**GOAL:** Return each line of the listing that contains the string "Write".

[Begin EXERCISE MATERIALS]

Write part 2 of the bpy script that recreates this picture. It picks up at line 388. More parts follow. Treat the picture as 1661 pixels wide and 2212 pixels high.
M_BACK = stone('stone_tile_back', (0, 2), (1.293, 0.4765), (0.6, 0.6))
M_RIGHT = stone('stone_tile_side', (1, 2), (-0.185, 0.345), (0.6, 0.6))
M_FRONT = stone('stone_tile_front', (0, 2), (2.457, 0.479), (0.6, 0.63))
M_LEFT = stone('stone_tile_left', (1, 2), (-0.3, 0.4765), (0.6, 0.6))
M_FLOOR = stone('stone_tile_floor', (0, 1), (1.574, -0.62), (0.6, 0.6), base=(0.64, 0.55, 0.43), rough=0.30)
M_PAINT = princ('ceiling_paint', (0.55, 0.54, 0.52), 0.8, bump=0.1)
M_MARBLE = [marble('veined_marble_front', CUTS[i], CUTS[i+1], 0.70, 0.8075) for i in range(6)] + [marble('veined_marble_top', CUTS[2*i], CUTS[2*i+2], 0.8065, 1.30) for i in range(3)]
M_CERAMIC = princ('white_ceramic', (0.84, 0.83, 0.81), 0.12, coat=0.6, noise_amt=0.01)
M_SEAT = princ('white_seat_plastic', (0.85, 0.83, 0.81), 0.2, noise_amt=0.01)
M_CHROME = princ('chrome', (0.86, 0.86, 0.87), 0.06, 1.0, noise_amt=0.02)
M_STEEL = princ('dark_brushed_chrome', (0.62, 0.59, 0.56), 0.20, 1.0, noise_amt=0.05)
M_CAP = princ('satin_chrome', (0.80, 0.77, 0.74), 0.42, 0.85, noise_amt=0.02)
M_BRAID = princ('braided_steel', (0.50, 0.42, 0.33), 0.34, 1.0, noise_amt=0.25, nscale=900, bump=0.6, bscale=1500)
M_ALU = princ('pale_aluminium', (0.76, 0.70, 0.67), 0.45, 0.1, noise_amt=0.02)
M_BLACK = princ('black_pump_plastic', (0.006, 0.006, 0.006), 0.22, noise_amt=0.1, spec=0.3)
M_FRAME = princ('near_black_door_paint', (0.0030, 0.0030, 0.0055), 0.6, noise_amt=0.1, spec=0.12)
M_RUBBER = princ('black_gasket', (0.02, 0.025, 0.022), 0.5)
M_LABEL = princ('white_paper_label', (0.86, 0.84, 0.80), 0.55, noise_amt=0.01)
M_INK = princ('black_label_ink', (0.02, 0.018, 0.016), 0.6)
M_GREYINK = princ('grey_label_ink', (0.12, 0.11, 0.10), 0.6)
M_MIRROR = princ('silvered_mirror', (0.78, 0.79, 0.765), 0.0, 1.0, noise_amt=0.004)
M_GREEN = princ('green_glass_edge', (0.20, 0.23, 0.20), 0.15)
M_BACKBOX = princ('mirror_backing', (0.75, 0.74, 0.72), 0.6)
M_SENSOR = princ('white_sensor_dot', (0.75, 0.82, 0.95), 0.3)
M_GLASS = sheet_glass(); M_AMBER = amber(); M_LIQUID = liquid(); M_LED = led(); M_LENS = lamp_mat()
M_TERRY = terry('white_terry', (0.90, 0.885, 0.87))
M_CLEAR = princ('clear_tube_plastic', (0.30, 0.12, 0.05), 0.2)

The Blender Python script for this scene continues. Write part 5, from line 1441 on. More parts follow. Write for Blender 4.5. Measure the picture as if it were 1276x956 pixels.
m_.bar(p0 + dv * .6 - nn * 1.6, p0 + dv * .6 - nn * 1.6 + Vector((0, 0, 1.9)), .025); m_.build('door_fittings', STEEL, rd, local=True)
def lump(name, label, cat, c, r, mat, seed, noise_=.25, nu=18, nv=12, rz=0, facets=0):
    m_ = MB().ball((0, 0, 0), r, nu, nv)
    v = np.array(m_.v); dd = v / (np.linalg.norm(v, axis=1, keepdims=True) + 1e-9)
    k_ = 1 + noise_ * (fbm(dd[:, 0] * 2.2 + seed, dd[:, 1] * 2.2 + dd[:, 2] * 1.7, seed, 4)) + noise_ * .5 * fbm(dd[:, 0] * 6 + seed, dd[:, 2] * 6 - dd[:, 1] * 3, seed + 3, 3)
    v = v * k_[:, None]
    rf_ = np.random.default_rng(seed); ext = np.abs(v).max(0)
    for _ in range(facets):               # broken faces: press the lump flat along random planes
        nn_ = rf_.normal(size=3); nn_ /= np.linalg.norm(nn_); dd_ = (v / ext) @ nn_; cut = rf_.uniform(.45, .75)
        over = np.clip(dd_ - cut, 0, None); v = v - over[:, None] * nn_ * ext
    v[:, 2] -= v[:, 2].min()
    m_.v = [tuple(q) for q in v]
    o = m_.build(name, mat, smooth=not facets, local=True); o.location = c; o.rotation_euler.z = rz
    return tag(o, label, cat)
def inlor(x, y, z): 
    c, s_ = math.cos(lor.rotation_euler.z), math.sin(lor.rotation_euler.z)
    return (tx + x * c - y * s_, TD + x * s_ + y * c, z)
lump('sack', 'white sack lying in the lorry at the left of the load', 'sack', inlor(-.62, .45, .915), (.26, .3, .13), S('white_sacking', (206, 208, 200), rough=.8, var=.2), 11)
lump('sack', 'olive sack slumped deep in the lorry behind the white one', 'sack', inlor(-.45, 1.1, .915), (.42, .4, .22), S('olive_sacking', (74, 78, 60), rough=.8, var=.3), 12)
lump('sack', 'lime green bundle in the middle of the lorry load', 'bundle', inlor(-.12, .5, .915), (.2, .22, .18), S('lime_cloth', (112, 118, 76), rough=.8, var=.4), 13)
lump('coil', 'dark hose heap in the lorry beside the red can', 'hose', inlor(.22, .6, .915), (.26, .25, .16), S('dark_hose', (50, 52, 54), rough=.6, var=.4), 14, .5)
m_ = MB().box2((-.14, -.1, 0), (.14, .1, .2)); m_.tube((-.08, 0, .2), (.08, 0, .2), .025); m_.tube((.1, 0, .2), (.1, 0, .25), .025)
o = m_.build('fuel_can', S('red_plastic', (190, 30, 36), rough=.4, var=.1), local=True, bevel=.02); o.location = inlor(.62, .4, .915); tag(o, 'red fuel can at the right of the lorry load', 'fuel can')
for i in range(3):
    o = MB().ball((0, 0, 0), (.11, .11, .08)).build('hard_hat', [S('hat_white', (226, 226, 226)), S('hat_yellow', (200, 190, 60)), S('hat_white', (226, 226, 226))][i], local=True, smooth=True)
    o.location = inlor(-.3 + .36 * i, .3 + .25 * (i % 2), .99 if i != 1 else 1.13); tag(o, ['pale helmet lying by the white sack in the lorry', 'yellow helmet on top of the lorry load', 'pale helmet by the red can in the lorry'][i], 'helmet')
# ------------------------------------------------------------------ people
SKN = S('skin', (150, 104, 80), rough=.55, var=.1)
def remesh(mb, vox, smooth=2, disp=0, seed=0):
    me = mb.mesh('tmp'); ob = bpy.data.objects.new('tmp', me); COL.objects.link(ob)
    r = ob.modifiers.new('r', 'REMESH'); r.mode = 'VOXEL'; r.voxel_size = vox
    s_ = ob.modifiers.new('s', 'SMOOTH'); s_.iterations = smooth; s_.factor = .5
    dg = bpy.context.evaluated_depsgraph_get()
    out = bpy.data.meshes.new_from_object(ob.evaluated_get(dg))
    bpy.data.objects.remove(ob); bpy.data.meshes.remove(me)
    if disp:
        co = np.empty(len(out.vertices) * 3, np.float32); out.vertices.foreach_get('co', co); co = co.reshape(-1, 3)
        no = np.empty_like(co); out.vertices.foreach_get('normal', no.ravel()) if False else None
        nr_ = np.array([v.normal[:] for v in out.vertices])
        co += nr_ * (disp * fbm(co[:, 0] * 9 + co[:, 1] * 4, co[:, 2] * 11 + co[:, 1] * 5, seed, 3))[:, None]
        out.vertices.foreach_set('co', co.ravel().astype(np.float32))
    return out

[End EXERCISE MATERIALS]

**COMPLETE OUTPUT:**
Write part 2 of the bpy script that recreates this picture. It picks up at line 388. More parts follow. Treat the picture as 1661 pixels wide and 2212 pixels high.
The Blender Python script for this scene continues. Write part 5, from line 1441 on. More parts follow. Write for Blender 4.5. Measure the picture as if it were 1276x956 pixels.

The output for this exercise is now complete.